C++ has a rather restrictive version of currying, namely
the
function binders that come with the
C++ Standard
Library.
People find these unsatisfactory for various reasons, and clamor for
"real" function closures directly in the language.
However, this violates a basic C++ design goal: You don't pay for
what you don't use. Besides, they can be implemented
in C++; people put out entire libraries devoted to them.
So let's make a real closure in C++. There are two ways to do
it:
The following code is an example of the second method. It has a lot
of issues as to flexibility, thread-safety, and efficiency, but these can
be overcome with appropriate safeguards. That's what the existing
lambda libraries do, I hope.
For the sake of clarity, we will present our "naive" version:
template <class R, class P1, class P2>
class lambda2
{
public:
typedef R (*func_t)(P1, P2);
lambda2 (func_t ifunc, P2 ip2): func (ifunc), p2 (ip2)
{}
lambda2 (lambda2 const &ilambda): func (ilambda.func),
p2 (ilambda.p2) {}
lambda2 &operator= (lambda2<R, P1, P2> const &nlambda)
{
func = nlambda.func;
p2 = nlambda.p2;
return *this;
}
P2 bound() const { return p2; }
lambda2 &rebind (func_t nfunc) { func=nfunc; return
*this; }
lambda2 &rebind (P2 np2) { p2 = np2; return *this;
}
//
// Finally, the point to all of this.
//
R operator() (P1 p1) { return func (p1, p2); }
private:
func_t func;
P2 p2;
};
The template above may look formidable, but it is the implementation
of our closure. The implementation of
closures can't be any less complex than what appears above.
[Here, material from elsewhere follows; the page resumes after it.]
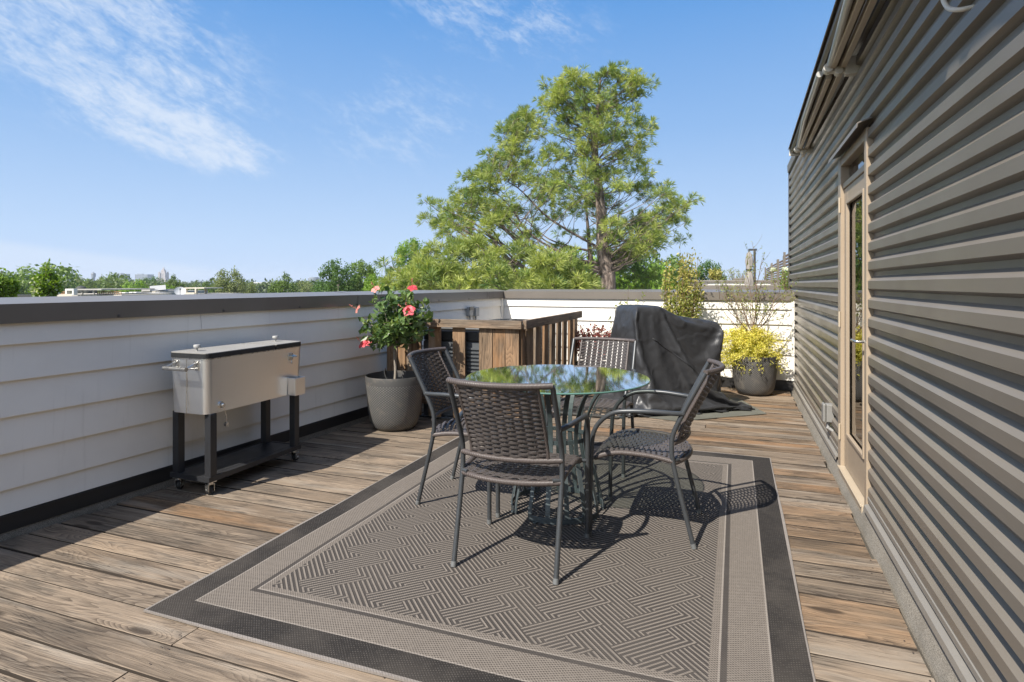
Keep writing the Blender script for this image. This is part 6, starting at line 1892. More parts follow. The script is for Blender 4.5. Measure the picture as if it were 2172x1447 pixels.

The difference between C++ and the languages where closures are "built
in" is that in those languages, you can't see the implementation.
This being C++, the implementation code would appear in a header you
#include in your source code.
All you need to provide is a function to lambda-ize.
Given the following function
double divide (double p1, double p2)
{
return p1 / p2;
}
You could do the following:
typedef lambda2<double,double,double> lambda2_d3;
//
// Down in your code:
//
lambda2_d3 lam (divide, 2);
cout << lam (8); // prints "4"
cout << lam (7); // prints "3.5"
(I wrote and tested this code with Borland C++ Builder 5. Borland has
a version of this compiler you can download for free.)